Description
Powered by lush imagery and lyricism, the poems in 'The Sleep of Four Cities' use the city as a metaphor for the complexity of self. This book invites the reader to take a journey through multiple cities-cities of memory, of desire, of imagination, of discovery, of loss-with only the map of language as a guide. The cities in this book are not always easily unlocked-they are at once tangible and invisible; they exist both inside and outside the speakers of the poems. Throughout the book, these speakers seek to discover what is within their grasp and what, like water, will slip through their fingers.
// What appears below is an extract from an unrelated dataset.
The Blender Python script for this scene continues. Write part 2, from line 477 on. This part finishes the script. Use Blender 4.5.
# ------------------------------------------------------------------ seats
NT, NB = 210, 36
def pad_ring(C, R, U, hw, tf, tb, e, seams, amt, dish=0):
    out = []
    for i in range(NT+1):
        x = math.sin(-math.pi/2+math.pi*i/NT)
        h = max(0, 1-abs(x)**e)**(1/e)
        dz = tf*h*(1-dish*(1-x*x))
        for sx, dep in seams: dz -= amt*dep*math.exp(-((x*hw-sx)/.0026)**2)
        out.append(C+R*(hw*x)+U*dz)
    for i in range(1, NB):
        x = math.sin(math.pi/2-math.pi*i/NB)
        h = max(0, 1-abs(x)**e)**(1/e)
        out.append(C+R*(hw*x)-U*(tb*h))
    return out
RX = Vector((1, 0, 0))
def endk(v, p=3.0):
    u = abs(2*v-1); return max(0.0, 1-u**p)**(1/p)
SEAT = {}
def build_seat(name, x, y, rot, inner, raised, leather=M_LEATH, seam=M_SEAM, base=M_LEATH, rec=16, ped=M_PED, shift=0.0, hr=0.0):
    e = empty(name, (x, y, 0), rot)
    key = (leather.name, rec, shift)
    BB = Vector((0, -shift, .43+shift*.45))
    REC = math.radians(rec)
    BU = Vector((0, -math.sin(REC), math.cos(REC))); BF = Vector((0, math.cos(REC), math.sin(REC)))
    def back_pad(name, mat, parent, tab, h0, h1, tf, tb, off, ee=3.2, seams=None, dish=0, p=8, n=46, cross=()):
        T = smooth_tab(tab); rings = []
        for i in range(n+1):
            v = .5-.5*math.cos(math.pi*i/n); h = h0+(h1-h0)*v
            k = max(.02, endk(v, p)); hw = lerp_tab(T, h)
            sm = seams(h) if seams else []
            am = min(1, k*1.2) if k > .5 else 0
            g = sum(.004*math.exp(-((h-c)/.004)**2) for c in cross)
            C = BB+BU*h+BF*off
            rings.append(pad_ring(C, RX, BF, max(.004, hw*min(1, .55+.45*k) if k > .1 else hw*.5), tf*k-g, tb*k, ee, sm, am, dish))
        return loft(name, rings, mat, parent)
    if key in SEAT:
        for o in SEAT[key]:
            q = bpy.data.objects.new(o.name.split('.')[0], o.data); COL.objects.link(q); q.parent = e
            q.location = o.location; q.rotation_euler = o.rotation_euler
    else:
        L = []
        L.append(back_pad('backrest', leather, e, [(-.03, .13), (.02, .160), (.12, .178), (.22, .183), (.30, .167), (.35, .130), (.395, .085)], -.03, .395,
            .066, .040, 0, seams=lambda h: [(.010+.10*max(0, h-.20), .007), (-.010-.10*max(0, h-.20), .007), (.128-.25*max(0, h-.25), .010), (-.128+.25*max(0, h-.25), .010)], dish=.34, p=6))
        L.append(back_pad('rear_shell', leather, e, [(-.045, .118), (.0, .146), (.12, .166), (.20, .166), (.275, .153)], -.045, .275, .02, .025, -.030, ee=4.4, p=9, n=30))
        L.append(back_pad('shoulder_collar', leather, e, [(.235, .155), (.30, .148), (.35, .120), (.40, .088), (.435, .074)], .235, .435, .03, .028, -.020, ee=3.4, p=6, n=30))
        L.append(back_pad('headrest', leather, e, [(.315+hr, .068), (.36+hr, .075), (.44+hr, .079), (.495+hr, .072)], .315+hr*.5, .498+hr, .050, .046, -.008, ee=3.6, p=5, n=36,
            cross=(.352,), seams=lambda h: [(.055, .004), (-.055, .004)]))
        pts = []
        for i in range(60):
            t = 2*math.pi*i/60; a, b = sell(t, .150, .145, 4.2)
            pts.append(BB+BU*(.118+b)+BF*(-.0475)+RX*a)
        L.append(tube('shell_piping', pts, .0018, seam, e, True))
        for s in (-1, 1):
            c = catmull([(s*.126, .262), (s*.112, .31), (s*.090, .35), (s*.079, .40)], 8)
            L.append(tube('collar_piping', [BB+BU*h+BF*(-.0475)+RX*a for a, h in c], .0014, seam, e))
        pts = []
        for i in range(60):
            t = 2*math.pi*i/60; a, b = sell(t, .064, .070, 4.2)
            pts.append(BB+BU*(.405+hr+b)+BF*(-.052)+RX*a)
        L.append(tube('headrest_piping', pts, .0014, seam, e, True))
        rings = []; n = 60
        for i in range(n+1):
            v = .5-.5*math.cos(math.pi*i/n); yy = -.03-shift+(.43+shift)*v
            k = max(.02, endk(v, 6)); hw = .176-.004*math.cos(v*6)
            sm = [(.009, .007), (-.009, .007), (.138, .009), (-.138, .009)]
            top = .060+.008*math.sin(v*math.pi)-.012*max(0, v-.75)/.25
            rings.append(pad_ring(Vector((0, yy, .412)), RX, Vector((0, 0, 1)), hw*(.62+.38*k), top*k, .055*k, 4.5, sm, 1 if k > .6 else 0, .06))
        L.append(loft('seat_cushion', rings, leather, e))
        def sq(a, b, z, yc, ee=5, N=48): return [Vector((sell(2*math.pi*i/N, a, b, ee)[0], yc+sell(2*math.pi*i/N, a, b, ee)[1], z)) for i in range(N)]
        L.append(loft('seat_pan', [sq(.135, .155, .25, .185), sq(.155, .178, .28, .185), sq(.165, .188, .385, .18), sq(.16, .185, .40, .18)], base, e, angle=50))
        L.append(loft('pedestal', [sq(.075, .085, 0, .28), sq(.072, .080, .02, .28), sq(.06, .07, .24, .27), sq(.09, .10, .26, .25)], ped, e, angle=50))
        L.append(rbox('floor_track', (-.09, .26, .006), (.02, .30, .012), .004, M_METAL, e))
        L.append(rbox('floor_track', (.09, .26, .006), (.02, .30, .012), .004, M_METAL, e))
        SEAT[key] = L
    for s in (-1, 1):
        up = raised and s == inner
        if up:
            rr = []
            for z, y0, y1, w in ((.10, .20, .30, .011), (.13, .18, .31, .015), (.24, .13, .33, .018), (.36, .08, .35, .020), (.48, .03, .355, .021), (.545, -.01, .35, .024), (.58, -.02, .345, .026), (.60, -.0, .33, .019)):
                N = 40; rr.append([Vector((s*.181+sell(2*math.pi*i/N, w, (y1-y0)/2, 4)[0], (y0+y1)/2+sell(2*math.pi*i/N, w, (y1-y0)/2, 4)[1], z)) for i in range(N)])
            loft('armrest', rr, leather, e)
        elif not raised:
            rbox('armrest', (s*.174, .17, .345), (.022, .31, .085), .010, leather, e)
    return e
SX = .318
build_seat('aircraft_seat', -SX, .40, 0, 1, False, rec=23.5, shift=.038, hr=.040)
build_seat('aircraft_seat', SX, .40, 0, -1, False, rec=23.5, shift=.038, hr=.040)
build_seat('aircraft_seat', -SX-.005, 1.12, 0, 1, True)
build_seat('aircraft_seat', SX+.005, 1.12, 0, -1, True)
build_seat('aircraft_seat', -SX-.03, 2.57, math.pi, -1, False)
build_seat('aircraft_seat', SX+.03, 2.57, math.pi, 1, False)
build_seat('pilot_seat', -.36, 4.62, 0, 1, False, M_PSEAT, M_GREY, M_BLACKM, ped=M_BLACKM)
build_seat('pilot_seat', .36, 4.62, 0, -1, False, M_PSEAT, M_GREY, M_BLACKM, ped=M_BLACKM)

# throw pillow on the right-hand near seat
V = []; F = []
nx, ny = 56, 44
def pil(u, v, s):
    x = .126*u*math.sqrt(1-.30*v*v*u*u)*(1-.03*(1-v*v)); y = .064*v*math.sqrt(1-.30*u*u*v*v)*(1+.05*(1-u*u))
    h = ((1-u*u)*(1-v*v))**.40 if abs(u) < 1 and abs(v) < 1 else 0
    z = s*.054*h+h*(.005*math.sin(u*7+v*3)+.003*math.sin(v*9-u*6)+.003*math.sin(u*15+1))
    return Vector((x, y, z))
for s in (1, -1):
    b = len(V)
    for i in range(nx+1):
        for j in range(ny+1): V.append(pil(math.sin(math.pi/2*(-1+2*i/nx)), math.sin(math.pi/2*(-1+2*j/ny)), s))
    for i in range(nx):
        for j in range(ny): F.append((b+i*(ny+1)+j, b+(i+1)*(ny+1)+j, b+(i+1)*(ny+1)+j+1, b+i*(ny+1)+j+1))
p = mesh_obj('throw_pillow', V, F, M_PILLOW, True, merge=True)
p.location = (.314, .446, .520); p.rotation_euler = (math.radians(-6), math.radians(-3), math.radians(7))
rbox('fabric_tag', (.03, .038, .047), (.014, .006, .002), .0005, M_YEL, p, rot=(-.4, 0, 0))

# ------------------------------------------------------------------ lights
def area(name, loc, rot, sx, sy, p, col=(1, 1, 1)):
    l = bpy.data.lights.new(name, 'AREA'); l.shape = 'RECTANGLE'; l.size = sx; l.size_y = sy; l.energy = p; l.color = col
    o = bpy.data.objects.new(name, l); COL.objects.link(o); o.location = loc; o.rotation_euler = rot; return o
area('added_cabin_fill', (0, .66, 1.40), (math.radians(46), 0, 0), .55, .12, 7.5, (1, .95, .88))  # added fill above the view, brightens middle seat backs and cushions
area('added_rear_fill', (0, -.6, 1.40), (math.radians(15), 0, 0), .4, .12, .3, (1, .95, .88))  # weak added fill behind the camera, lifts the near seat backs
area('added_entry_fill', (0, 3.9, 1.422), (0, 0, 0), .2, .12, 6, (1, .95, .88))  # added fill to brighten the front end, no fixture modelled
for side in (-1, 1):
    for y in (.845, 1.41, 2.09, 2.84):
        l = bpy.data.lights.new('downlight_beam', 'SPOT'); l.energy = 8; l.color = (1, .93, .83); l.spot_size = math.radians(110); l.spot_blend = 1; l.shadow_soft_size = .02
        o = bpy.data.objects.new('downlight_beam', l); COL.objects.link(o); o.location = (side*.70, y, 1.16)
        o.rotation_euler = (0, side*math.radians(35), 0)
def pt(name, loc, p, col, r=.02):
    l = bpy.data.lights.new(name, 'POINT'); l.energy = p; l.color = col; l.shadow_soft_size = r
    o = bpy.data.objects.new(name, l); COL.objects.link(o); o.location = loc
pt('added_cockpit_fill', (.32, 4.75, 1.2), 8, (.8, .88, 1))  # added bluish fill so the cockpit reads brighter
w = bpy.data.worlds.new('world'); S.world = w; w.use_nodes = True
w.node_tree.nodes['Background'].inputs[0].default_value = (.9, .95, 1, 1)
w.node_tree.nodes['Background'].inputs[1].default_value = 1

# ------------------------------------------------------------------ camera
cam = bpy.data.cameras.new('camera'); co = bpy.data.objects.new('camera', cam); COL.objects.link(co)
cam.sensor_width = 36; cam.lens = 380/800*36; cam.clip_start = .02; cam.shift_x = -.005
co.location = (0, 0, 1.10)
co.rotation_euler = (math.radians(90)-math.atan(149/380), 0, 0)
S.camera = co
"Currin's poetry attends us, lighting the ball at midnight, where first love and first terror are arm-in-arm, waiting in their figurative, gesticulating disguises to welcome us to a primitive happiness." - Rain Taxi
About the author
Poems by Jen Currin have appeared in numerous North American journals, including: The Fiddlehead, Mudfish, The Massachusetts Review, Diner, subTerrain, The Mississippi Review, and Washington Square. In 2002, Mark Levine awarded her second place in River City's annual poetry contest. Her chapbook Ten Poems/Eleven Years was published by Breeds Like A Rumrunner (Vancouver, 2004). Her most recent collection, Hagiography, won Winnow Press's 2005 Open Book Award. A graduate of Bard College and Arizona State University's MFA program, Jen currently teaches creative writing at the Vancouver Film School and for Langara College's Continuing Education program. While at ASU, she served as both assistant editor and poetry editor of Hayden's Ferry Review from 1999-2002. Born and raised in Portland, Oregon, Jen currently lives in Vancouver, BC, where she is a member of the poetry collective vertigo west.